The average person will change jobs between 10 and 15 times and change careers three times. Employers integrate technology into hiring practices and require specific skill sets from their employees. In order to compete for openings, job seekers need to enhance their techniques in contacting and marketing themselves to employers. These techniques involve: • Uploading resumes • Completing online applications • Interviewing • Testing • Using social media to project a professional image The person hired is not always the most qualified, but rather the person who has convinced the employer that he/she is the best candidate. Planning Your Time Securing a position may take more time than you anticipate. Even if you are under no economic pressure to find a job quickly, starting your search early is a good idea. Delays may hurt your chances of finding the job you want. If you have just finished school, you are competing for similar positions with other new graduates in your field. A long delay between graduation or your last job and your application for work may give an employer the impression that his organization is one of your last choices. Once you start your search, you should treat it as a full-time job.

A successful job search is more than just a resume and a job application. It is a series of positive contacts with prospective employers, and it will involve some work on your part.

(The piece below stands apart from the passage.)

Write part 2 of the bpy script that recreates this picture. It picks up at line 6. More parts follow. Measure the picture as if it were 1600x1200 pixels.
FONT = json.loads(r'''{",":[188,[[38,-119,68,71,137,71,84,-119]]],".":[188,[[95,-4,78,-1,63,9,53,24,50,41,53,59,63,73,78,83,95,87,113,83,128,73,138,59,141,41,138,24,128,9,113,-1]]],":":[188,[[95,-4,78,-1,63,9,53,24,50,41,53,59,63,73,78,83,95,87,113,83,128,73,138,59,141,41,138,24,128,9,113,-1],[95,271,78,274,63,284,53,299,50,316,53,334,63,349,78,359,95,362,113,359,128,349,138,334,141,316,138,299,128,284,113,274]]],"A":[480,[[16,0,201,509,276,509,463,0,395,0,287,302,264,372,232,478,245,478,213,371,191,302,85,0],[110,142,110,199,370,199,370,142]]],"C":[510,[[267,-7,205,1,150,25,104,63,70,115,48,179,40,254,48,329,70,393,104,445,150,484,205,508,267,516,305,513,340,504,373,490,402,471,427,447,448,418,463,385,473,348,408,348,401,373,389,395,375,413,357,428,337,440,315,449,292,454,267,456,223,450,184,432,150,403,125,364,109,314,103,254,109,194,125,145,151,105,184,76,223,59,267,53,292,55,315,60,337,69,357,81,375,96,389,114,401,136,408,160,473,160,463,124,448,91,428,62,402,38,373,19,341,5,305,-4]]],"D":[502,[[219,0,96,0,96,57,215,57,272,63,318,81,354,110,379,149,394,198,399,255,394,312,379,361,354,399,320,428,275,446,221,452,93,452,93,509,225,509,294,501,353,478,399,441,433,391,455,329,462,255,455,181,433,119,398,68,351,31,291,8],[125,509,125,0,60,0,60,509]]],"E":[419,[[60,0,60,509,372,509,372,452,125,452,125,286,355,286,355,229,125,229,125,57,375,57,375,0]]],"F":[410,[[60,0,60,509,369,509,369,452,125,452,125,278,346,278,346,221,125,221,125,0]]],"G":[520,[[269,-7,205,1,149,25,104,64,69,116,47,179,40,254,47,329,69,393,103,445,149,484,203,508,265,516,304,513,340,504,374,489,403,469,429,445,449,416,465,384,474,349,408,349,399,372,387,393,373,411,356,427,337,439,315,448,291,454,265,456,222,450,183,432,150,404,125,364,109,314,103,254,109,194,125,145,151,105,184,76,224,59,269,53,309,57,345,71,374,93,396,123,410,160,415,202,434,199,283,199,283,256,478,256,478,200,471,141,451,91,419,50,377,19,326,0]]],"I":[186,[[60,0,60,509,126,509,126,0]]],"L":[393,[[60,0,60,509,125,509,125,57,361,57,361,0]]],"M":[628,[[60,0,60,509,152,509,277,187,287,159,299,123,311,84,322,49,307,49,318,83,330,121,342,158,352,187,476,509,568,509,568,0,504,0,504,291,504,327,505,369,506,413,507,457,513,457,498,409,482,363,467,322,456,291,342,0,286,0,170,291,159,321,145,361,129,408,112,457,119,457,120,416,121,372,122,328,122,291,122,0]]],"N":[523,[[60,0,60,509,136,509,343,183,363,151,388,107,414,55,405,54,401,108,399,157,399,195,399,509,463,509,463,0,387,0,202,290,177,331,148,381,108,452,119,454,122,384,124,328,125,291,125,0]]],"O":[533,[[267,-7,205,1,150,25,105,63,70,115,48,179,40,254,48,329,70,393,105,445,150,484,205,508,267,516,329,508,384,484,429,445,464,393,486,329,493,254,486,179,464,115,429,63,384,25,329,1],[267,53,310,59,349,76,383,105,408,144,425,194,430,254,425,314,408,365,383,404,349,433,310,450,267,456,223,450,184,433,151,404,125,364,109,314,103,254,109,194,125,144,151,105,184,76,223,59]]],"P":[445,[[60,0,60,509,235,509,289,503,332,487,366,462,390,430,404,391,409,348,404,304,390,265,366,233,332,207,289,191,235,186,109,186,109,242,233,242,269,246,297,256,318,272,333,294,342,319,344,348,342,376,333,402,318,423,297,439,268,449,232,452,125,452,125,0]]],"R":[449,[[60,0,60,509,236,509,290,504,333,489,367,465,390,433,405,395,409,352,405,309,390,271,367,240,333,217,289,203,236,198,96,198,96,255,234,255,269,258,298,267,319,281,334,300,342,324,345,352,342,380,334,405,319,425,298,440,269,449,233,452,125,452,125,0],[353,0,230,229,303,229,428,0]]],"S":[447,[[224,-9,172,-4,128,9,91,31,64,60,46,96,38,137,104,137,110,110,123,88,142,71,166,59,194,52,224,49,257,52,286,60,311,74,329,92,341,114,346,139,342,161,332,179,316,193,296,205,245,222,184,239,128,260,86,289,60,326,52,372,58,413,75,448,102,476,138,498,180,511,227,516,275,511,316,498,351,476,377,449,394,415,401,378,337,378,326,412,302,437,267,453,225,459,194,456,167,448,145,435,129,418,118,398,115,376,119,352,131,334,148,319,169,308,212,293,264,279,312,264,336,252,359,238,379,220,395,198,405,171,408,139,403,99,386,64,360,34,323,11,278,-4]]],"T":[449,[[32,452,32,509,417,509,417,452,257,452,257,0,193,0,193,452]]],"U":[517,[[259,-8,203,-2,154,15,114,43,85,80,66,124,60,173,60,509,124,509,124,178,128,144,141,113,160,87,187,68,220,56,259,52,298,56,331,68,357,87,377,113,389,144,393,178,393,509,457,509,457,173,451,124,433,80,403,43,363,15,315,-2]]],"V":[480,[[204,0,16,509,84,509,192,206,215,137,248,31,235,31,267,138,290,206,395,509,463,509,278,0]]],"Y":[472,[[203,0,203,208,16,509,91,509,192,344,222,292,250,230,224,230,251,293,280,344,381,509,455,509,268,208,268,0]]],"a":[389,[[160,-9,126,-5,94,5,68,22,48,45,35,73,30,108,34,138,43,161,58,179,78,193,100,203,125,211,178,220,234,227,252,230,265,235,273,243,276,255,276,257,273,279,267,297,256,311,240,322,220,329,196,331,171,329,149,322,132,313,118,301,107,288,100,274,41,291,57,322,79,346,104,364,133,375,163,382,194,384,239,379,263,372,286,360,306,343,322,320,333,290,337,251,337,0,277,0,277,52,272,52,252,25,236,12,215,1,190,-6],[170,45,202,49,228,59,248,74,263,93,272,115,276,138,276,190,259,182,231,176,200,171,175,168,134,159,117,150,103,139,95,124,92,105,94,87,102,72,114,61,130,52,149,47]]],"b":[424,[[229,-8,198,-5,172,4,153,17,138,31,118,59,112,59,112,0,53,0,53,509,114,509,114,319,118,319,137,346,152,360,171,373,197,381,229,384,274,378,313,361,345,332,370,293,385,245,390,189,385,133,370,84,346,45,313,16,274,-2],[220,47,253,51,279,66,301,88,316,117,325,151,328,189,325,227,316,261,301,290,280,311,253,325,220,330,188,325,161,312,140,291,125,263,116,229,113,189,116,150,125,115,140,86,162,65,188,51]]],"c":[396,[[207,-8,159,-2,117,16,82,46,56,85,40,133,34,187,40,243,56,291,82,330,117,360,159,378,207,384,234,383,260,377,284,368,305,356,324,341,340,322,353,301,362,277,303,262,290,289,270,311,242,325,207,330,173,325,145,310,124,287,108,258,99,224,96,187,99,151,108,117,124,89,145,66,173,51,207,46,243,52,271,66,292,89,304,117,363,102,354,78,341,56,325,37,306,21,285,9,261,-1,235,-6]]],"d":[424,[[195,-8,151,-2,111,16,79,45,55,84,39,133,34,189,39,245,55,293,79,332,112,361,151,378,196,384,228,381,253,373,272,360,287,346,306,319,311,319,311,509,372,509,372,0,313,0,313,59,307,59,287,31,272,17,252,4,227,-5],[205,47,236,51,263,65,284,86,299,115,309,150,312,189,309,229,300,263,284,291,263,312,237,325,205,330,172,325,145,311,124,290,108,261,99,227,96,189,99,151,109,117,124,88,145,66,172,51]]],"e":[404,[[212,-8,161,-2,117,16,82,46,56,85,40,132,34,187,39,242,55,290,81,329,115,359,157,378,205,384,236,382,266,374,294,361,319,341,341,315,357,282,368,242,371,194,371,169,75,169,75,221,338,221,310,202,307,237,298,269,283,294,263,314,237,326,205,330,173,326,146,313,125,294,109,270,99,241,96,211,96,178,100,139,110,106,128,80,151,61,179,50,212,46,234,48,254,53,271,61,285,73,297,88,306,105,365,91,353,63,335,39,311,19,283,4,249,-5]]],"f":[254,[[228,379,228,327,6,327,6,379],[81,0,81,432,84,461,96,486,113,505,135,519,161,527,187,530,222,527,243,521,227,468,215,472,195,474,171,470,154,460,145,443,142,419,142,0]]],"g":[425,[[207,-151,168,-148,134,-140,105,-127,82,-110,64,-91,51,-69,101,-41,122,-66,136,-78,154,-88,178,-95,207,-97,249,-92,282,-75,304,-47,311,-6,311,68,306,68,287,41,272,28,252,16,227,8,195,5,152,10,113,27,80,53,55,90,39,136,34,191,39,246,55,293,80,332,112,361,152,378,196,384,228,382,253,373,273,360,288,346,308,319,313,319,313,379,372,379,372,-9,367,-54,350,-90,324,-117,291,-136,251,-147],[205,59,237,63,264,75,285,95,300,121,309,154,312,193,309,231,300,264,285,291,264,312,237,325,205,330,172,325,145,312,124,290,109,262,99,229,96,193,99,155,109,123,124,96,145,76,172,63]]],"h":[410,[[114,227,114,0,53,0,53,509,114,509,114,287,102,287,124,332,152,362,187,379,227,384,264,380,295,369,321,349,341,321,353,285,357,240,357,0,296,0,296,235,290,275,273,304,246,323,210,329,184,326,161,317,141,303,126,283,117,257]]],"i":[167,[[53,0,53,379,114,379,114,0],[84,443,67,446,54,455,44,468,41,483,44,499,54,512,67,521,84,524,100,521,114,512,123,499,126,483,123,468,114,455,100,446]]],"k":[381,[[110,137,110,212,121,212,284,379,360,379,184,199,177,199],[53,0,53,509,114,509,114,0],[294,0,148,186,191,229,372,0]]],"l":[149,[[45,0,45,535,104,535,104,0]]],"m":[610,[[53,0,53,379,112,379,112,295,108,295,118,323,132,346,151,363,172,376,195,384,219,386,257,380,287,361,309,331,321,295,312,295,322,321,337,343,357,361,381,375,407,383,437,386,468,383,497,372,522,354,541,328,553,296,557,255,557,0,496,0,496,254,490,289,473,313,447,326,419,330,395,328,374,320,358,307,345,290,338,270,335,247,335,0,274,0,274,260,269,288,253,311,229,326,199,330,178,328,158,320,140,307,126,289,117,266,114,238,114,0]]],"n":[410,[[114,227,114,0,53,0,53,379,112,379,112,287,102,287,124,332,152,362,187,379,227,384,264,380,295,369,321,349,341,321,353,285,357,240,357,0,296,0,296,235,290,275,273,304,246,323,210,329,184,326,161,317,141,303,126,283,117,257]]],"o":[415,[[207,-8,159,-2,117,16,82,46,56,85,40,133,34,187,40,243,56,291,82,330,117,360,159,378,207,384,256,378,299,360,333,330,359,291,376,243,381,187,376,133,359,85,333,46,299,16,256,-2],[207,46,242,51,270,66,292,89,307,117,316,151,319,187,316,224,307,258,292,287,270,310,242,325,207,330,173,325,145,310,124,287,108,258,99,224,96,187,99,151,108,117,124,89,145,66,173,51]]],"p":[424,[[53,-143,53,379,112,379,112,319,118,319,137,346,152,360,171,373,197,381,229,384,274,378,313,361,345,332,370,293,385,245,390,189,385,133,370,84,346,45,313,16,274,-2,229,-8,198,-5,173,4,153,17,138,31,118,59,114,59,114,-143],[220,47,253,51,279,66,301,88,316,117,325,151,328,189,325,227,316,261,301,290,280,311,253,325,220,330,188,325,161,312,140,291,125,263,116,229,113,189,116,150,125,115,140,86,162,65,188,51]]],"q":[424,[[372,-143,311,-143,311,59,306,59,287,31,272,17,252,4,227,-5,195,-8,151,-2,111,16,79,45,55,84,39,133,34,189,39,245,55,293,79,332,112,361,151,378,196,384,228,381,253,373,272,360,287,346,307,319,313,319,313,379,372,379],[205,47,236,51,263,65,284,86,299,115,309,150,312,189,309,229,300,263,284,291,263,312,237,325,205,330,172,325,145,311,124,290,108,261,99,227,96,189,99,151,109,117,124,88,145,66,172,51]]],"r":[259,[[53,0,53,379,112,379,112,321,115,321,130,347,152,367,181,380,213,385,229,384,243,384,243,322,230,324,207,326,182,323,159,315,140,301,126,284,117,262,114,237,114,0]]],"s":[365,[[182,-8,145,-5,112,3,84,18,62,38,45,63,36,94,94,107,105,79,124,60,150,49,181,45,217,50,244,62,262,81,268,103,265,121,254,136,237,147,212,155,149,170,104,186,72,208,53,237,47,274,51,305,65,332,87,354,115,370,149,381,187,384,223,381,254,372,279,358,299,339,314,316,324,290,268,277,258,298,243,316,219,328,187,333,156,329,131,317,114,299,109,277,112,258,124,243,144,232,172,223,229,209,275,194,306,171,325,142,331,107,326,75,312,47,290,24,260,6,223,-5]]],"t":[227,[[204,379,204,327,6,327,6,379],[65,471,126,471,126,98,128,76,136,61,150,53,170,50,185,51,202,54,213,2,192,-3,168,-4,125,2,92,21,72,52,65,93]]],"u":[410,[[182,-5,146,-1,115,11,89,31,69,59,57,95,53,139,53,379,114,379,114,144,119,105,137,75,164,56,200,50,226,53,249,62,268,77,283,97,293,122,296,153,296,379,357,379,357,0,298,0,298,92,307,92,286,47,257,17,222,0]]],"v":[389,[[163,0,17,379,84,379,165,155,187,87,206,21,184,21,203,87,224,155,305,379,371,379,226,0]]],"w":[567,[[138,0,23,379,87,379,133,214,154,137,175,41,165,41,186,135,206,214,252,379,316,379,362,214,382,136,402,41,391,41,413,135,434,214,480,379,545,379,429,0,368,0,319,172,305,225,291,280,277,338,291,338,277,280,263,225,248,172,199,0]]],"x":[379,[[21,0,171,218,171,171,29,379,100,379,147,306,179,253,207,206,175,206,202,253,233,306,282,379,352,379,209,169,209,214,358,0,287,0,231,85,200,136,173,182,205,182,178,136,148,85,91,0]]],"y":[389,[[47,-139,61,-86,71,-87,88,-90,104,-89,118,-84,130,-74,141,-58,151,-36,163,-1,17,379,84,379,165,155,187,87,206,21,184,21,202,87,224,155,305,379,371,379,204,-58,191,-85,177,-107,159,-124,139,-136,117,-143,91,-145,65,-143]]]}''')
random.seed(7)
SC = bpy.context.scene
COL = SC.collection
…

This is some of the most important work that you will ever do, so it is important that you not only take it seriously, but that you give yourself enough time to get it right. • Plan to write, and then review, your resume and cover letter every time you apply for a job. Work with your campus Career Services team to review your resume, cover letters and reference sheet. • Adapt your resumes and cover letters to match the requirements of job descriptions (see page 34). • Be sure to do a lot of research on your target industry. Select companies that may have potential positions for you and certainly those companies with which you have scheduled interviews. • Work on your 30-second “elevator speech” (see page 7), which is vital in tight time situations, such as career fairs, and professional and social networking events. This is your opportunity to present your qualifications, your background and yourself in a positive manner. The following pages will guide you through the job search process. This manual is divided into sections that focus on specific steps to assist you to reach your objective of securing a job in your chosen career field. Many people begin or return to school with a goal of career advancement. The culmination of this time spent is not just receiving a degree or certificate but securing a new career. This process may be as simple as using new skills and credentials for advancement within the same career area and company. It may also be as complex as making a radical career change, such as going from being a school teacher to a systems analyst.